- INFORMATION SHOWN
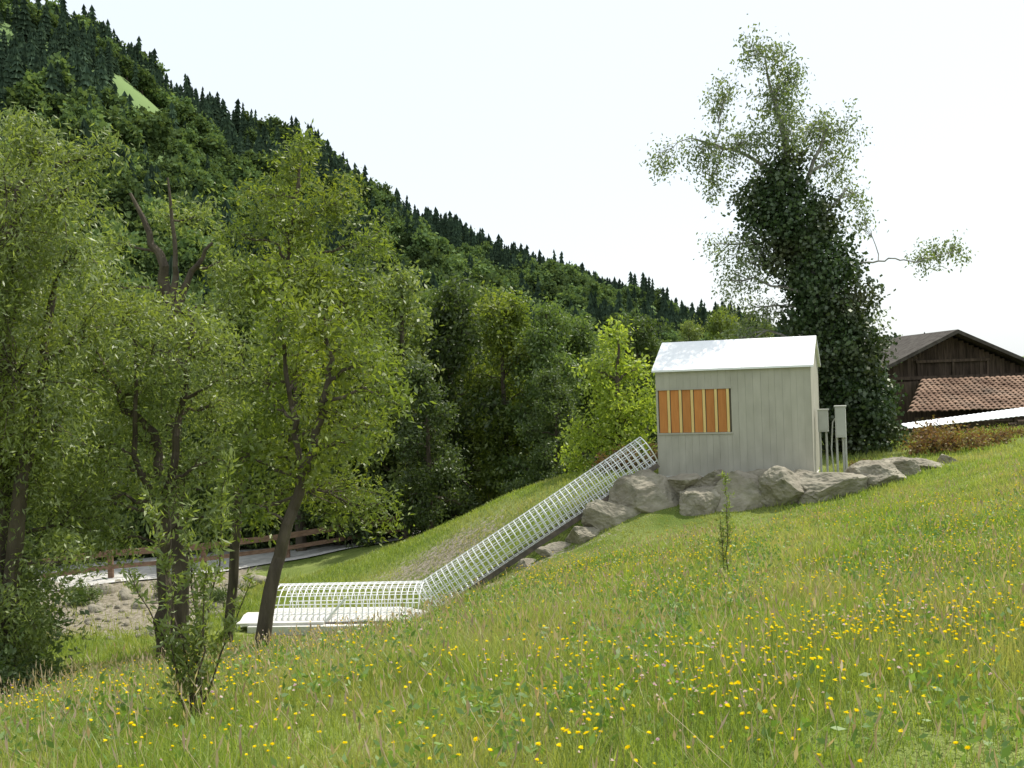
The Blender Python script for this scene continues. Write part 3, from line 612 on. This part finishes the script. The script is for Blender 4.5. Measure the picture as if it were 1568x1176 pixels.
# ---------------------------------------------------------------- boulders
M_rock=surf_mat('boulder_stone',(.22,.195,.15),(.40,.365,.285),1.3,.95,bump=1.0,fine=7,detail=12,spec=.15,stain=((.13,.125,.085),2.2,.8))
def rock(nm,loc,s,parent=None,rz_=None,sub=4):
    import bmesh
    bm=bmesh.new(); bmesh.ops.create_icosphere(bm,subdivisions=sub,radius=1); o=rng.uniform(0,100,3)
    pl=[(Vector(rand_dirs(1)[0]),rng.uniform(.48,.78)) for _ in range(11)]
    for v in bm.verts:
        c=v.co.copy()
        for nn,d in pl:
            e=c.dot(nn)-d
            if e>0: c-=nn*e*.98
        c*=1+.14*noise.noise(c*1.3+Vector(o))+.07*noise.noise(c*4+Vector(o))+.05*noise.noise(c*11+Vector(o))
        v.co=c*1.18
    me=bpy.data.meshes.new(nm); bm.to_mesh(me); bm.free(); me.materials.append(M_rock)
    for p in me.polygons: p.use_smooth=(sub<5)
    ob=bpy.data.objects.new(nm,me); ob.location=loc; ob.scale=s; ob.rotation_euler=(rng.uniform(-.2,.2),rng.uniform(-.2,.2),rng.uniform(-.4,.4) if rz_ is None else rz_)
    scene.collection.objects.link(ob)
    if parent: ob.parent=parent
    return ob
bw=empty('boulder_retaining_wall')
for i,(x,y,z,sx,sy,sz) in enumerate([(3.45,26.9,-3.15,1.0,.7,.72),(4.5,27.1,-2.78,.8,.6,.42),(4.7,26.5,-3.3,.65,.5,.6),(5.75,26.2,-3.08,1.1,.7,.75),(6.9,26.0,-2.98,.85,.6,.66),(7.95,25.9,-2.92,1.0,.7,.6),(8.95,26.2,-2.78,.75,.6,.46),(9.8,26.6,-2.62,.6,.5,.36),(10.6,26.9,-2.52,.45,.45,.26),(11.3,27.2,-2.45,.35,.35,.2),(2.5,26.6,-3.6,.7,.5,.55),(1.75,26.45,-4.0,.6,.45,.42),(1.0,26.4,-4.4,.5,.4,.33),(.3,26.3,-4.75,.45,.35,.28),(6.3,26.5,-2.75,.8,.5,.38),(3.0,27.3,-2.85,.55,.4,.35),(5.2,26.9,-2.8,.7,.5,.38),(7.4,26.4,-2.72,.7,.4,.32),(-.5,26.1,-5.15,.35,.3,.22)]):
    rock('boulder_%d'%i,(x,y,z),(sx,sy,sz),bw,sub=5)
rs=[rock('bsrc%d'%i,(0,0,0),(1,1,1),sub=2) for i in range(2)]
for r_ in rs: scene.collection.objects.unlink(r_); r_.rotation_euler=(0,0,0)
n=420; x=rng.uniform(-17,-8.2,n); y=rng.uniform(25.5,34,n); scatter('riverbank_stones',np.column_stack([x,y,H(x,y)]),rz(n,.5),rng.uniform(.04,.13,n)*np.where(rng.uniform(size=n)<.15,2.4,1),rng.integers(0,2,n),rs)

# ---------------------------------------------------------------- barn
M_barn=surf_mat('old_barn_wood',(.04,.030,.022),(.11,.08,.06),3,.9,(5,5,.5),.3,island=.3,spec=.1)
M_tile=surf_mat('rusty_roof_tiles',(.13,.08,.055),(.30,.20,.14),1.0,.9,bump=.5,island=.14,spec=.1,stain=((.09,.075,.06),.7,.9))
M_droof=surf_mat('dark_barn_roof',(.05,.042,.036),(.11,.10,.085),4,.9,bump=.3,spec=.1)
bn=empty('wooden_barn'); g=MB(); 
cx,by,zr,hw=19.0,45.,1.5,3.6; zb=-2.6; sl=.47
x=cx-3.0
while x<cx+6.5:
    t=zr-sl*abs(x+.1-cx)-.12; g.box(x,x+.215,by+rng.uniform(0,.03),by+.1,zb,t if x<cx+3.2 else .1); x+=.22
g.box(cx-3.0,cx+3.2,by+.12,by+10,zb,-.1); g.obj('board_walls',[M_barn],bn)
g=MB()
for s in (-1,1):
    v=[(cx,by-.7,zr),(cx+s*hw,by-.7,zr-sl*hw),(cx+s*hw,by+11,zr-sl*hw),(cx,by+11,zr)]
    vv=v+[(a,b,c+.16) for a,b,c in v]; g.polys(vv,[(0,1,2,3),(4,7,6,5),(0,4,5,1),(1,5,6,2)])
g.beam((cx-3,by-.05,-.35),(cx+3.3,by-.05,-.35),.12,.14,1); g.beam((cx-1.6,by-.05,.35),(cx+1.6,by-.05,.35),.1,.12,1)
for xx in (-1.5,0,1.5): g.beam((cx+xx,by-.05,-.28),(cx+xx,by-.05,.28),.1,.1,1,up=(0,1,0))
g.obj('gable_roof',[M_droof,M_barn],bn)
g=MB()
ra,rb=np.array([17.0,43.4,-.42]),np.array([15.1,40.0,-1.62])
NR_=15
for r in range(NR_):
    t0=r/NR_; t1=(r+1)/NR_+.012
    p0=ra*(1-t0)+rb*t0; p1=ra*(1-t1)+rb*t1; xx=(r%2)*.11
    while xx<13.5:
        w=.22; j=rng.uniform(-.012,.018); dx=rng.uniform(-.01,.01)
        a0=p0+np.array([xx,0,j]); a1=p1+np.array([xx+dx,0,.035+j])
        prof=[(0,0),(w*.25,.035),(w*.5,.045),(w*.75,.035),(w,0)]
        vs=[a0+np.array([u_,0,h_]) for u_,h_ in prof]+[a1+np.array([u_,0,h_]) for u_,h_ in prof]+[a1+np.array([u_,0,h_-.03]) for u_,h_ in prof]
        fs=[(i,5+i,6+i,i+1) for i in range(4)]+[(5+i,10+i,11+i,6+i) for i in range(4)]
        g.polys(vs,fs); xx+=w*1.0
g.obj('tiled_lean_to_roof',[M_tile],bn)
g=MB(); g.box(15.6,29,40.5,40.6,-2.8,-1.85); g.box(15.6,29,43.45,43.55,-2.8,-.5); g.obj('lean_to_wall',[M_barn],bn)
g=MB()
v=[(13.4,35.6,-1.99),(19.5,35.6,-1.53),(19.5,36.9,-1.32),(13.7,36.9,-1.89)]
nC=70
vs=[];fs=[]
for i in range(nC+1):
    t=i/nC; A=np.array(v[0])*(1-t)+np.array(v[1])*t; B=np.array(v[3])*(1-t)+np.array(v[2])*t; dz=.02*(i%2)
    vs+=[A+[0,0,dz],B+[0,0,dz],A+[0,0,dz-.02],B+[0,0,dz-.02]]
for i in range(nC): a=4*i; fs+=[(a,a+4,a+5,a+1),(a+2,a+3,a+7,a+6),(a,a+2,a+6,a+4),(a+1,a+5,a+7,a+3)]
g.polys(vs,fs); g.obj('sheet_canopy',[M_roofw],bn)
g=MB()
for xx in (14.0,15.6,17.2,18.8): g.beam((xx,35.8,-3.0),(xx,35.8,-2.01+(xx-13.4)*.076),.12,.12,0,up=(0,1,0))
for i in range(9): g.tube([(16.8+rng.uniform(-.3,.3),35.1,-2.5+.08*i),(18,35.1,-2.5+.08*i),(19.5,35.2,-2.48+.08*i)],.06,7)
g.box(13.8,19.5,37.5,37.6,-2.9,-1.92); g.obj('canopy_posts_and_timber',[M_barn],bn)

# ---------------------------------------------------------------- light, world, camera
w=bpy.data.worlds.new('World'); scene.world=w; w.use_nodes=True; nt=w.node_tree; nt.nodes.clear()
sky=nt.nodes.new('ShaderNodeTexSky'); sky.sky_type='NISHITA'; sky.sun_disc=False
EL,AZ=rad(60),rad(50)
sky.sun_elevation=EL; sky.sun_rotation=AZ; sky.dust_density=4; sky.air_density=1.2; sky.altitude=700
haze_fill=nt.nodes.new('ShaderNodeMix'); haze_fill.data_type='RGBA'; haze_fill.inputs[0].default_value=.7; haze_fill.inputs[7].default_value=(7.6,8.1,8.4,1)  # flat pale colour added to the sky to whiten it and raise fill light
bg=nt.nodes.new('ShaderNodeBackground'); bg.inputs[1].default_value=.15; wo=nt.nodes.new('ShaderNodeOutputWorld')
nt.links.new(sky.outputs[0],haze_fill.inputs[6]); nt.links.new(haze_fill.outputs[2],bg.inputs[0]); nt.links.new(bg.outputs[0],wo.inputs[0])
sv=Vector((math.sin(AZ)*math.cos(EL),math.cos(AZ)*math.cos(EL),math.sin(EL)))
sl_=bpy.data.lights.new('sun','SUN'); sl_.energy=5; sl_.angle=rad(.5); sl_.color=(1,.96,.88)
so=bpy.data.objects.new('sun',sl_); so.rotation_euler=sv.to_track_quat('Z','Y').to_euler(); so.location=(0,0,50); scene.collection.objects.link(so)
cam=bpy.data.cameras.new('camera'); co=bpy.data.objects.new('camera',cam); scene.collection.objects.link(co)
cam.sensor_width=36; cam.lens=36.7; cam.clip_start=.1; cam.clip_end=6000
co.matrix_world=Matrix.Rotation(rad(90),4,'X')@Matrix.Rotation(rad(-2),4,'Z')
scene.camera=co
scene.view_settings.view_transform='Standard'; scene.view_settings.look='None'; scene.view_settings.exposure=0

- THE EXERCISE
Copy out every line of the data that includes "scene".

- SOLUTION
The Blender Python script for this scene continues. Write part 3, from line 612 on. This part finishes the script. The script is for Blender 4.5. Measure the picture as if it were 1568x1176 pixels.
    scene.collection.objects.link(ob)
for r_ in rs: scene.collection.objects.unlink(r_); r_.rotation_euler=(0,0,0)
w=bpy.data.worlds.new('World'); scene.world=w; w.use_nodes=True; nt=w.node_tree; nt.nodes.clear()
so=bpy.data.objects.new('sun',sl_); so.rotation_euler=sv.to_track_quat('Z','Y').to_euler(); so.location=(0,0,50); scene.collection.objects.link(so)
cam=bpy.data.cameras.new('camera'); co=bpy.data.objects.new('camera',cam); scene.collection.objects.link(co)
scene.camera=co
scene.view_settings.view_transform='Standard'; scene.view_settings.look='None'; scene.view_settings.exposure=0